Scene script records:
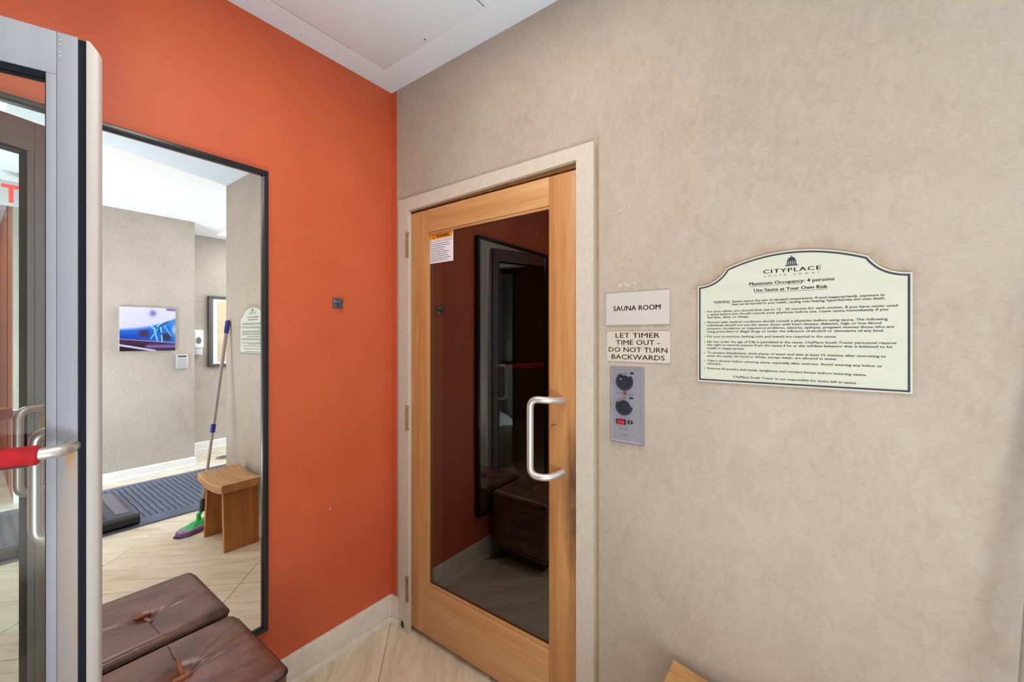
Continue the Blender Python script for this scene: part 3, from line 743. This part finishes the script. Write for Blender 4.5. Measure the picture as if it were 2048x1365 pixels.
# ------------------------------------------------------------------ wooden stool under the signs
sl = thing('wooden_stool', 'brown wooden saddle-seat stool with two panel legs by the beige wall', 'stool', (1.6, -.16, 0))
sx0, sx1, sy0, sy1 = 1.376, 1.822, -.296, -.028
def saddle(u): return .462-.028*(1-((u-.5)*2)**2)
b = bmesh.new(); n = 20; rows = []
for i in range(n+1):
    u = i/n; x = sx0+(sx1-sx0)*u; z = saddle(u); zb = z-.050+.012*(1-((u-.5)*2)**2)*.3
    rows.append([b.verts.new(p) for p in ((x, sy0, z-.004), (x, sy0+.004, z), (x, sy1-.004, z), (x, sy1, z-.004), (x, sy1, zb), (x, sy0, zb))])
for a, c in zip(rows, rows[1:]):
    for k_ in range(6): b.faces.new([a[k_], a[(k_+1) % 6], c[(k_+1) % 6], c[k_]])
b.faces.new(rows[0][::-1]); b.faces.new(rows[-1])
obj('seat', b, M['stool_top'], sl, smooth=30)
for (xt, xb) in ((1.452, 1.432), (1.738, 1.790)):
    zt_ = saddle((xt-sx0)/(sx1-sx0))-.042; b = bmesh.new(); w = .030
    prism(b, [(xb, 0.0), (xb+w, 0.0), (xt+w, zt_), (xt, zt_)], lambda u, v, d: (u, d, v), -.262, -.052)
    bmesh.ops.bevel(b, geom=list(b.edges), offset=.002, segments=1, affect='EDGES')
    obj('leg', b, M['stool'], sl, smooth=30)
obj('cross_rail', B(1.47, 1.765, -.170, -.145, .300, .350, bevel=.002), M['stool'], sl)

# ------------------------------------------------------------------ mop leaning on the beige wall
M['mop_blue'] = simple('blue_plastic', (34, 50, 140), 0.45); M['mop_grey'] = simple('grey_pole', (168, 162, 158), 0.4, 0.2)
M['mop_green'] = simple('green_plastic', (40, 190, 100), 0.4); M['mop_dark'] = simple('dark_plastic', (42, 52, 50), 0.5)
mp = thing('flat_mop', 'flat mop with purple pad leaning on the beige wall by the stool', 'mop', (1.97, -.25, 0))
PA, PB = Vector((1.972, -.226, .150)), Vector((2.096, -.0165, 1.547))
def pole(t): return PA+(PB-PA)*t
obj('pole', T([pole(.0), pole(.40)], .0100, 12), M['mop_grey'], mp); obj('pole', T([pole(.40), pole(.99)], .0124, 12), M['mop_grey'], mp)
obj('collar', T([pole(.385), pole(.43)], .0165, 12), M['mop_blue'], mp)
obj('grip', T([pole(.925), pole(.94), pole(.99), pole(1.0)], [.015, .0168, .0168, .013], 14), M['mop_blue'], mp)
obj('socket', T([pole(.05), pole(.03), PA-Vector((0, 0, .02))], [.013, .018, .017], 12), M['mop_dark'], mp)
HC = Vector((2.004, -.236, .040))
obj('swivel_joint', T([PA-Vector((0, 0, .015)), HC+Vector((.0, .0, .060)), HC], [.012, .014, .018], 12), M['mop_green'], mp)
dv = Vector((.45, .89, 0)).normalized()          # long way of the head
def head(L, Wd, z0, z1, taper):
    bm = bmesh.new(); sv = Vector((dv.y, -dv.x, 0)); pl = []
    for (a, c) in ((-1, -.35), (-.8, -.8), (0, -1), (.8, -.8), (1, -.35), (1, .35), (.8, .8), (0, 1), (-.8, .8), (-1, .35)): pl.append((a*L, c*Wd))
    lo = [bm.verts.new(HC*1.0+dv*a+sv*c+Vector((0, 0, z0-HC.z))) for a, c in pl]
    hi = [bm.verts.new(HC*1.0+dv*a*taper+sv*c*taper+Vector((0, 0, z1-HC.z))) for a, c in pl]
    bm.faces.new(lo[::-1]); bm.faces.new(hi); n = len(pl)
    for i in range(n): bm.faces.new([lo[i], lo[(i+1) % n], hi[(i+1) % n], hi[i]])
    return bm
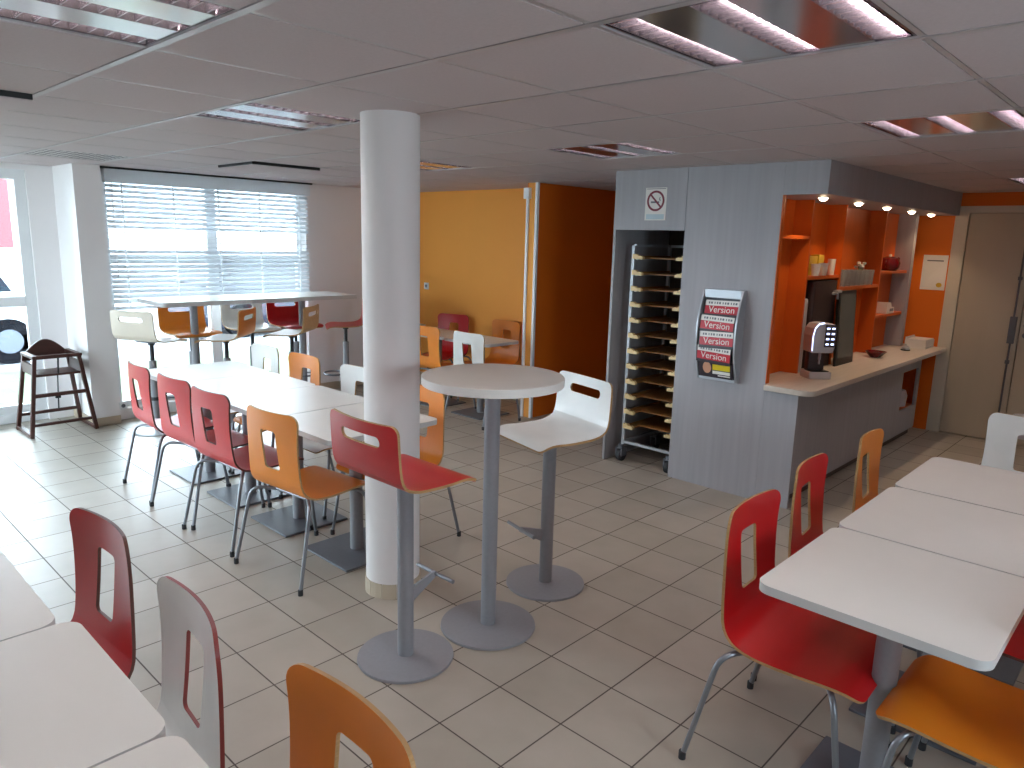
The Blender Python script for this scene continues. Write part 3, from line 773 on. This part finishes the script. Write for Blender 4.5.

**Aim of the task:** Take the records from their first line through the line containing "bevel=.002), M['stool'], sl)" and please return exactly those lines, both ends included, minus the pictures.

**Task answer:**
Continue the Blender Python script for this scene: part 3, from line 743. This part finishes the script. Write for Blender 4.5. Measure the picture as if it were 2048x1365 pixels.
# ------------------------------------------------------------------ wooden stool under the signs
sl = thing('wooden_stool', 'brown wooden saddle-seat stool with two panel legs by the beige wall', 'stool', (1.6, -.16, 0))
sx0, sx1, sy0, sy1 = 1.376, 1.822, -.296, -.028
def saddle(u): return .462-.028*(1-((u-.5)*2)**2)
b = bmesh.new(); n = 20; rows = []
for i in range(n+1):
    u = i/n; x = sx0+(sx1-sx0)*u; z = saddle(u); zb = z-.050+.012*(1-((u-.5)*2)**2)*.3
    rows.append([b.verts.new(p) for p in ((x, sy0, z-.004), (x, sy0+.004, z), (x, sy1-.004, z), (x, sy1, z-.004), (x, sy1, zb), (x, sy0, zb))])
for a, c in zip(rows, rows[1:]):
    for k_ in range(6): b.faces.new([a[k_], a[(k_+1) % 6], c[(k_+1) % 6], c[k_]])
b.faces.new(rows[0][::-1]); b.faces.new(rows[-1])
obj('seat', b, M['stool_top'], sl, smooth=30)
for (xt, xb) in ((1.452, 1.432), (1.738, 1.790)):
    zt_ = saddle((xt-sx0)/(sx1-sx0))-.042; b = bmesh.new(); w = .030
    prism(b, [(xb, 0.0), (xb+w, 0.0), (xt+w, zt_), (xt, zt_)], lambda u, v, d: (u, d, v), -.262, -.052)
    bmesh.ops.bevel(b, geom=list(b.edges), offset=.002, segments=1, affect='EDGES')
    obj('leg', b, M['stool'], sl, smooth=30)
obj('cross_rail', B(1.47, 1.765, -.170, -.145, .300, .350, bevel=.002), M['stool'], sl)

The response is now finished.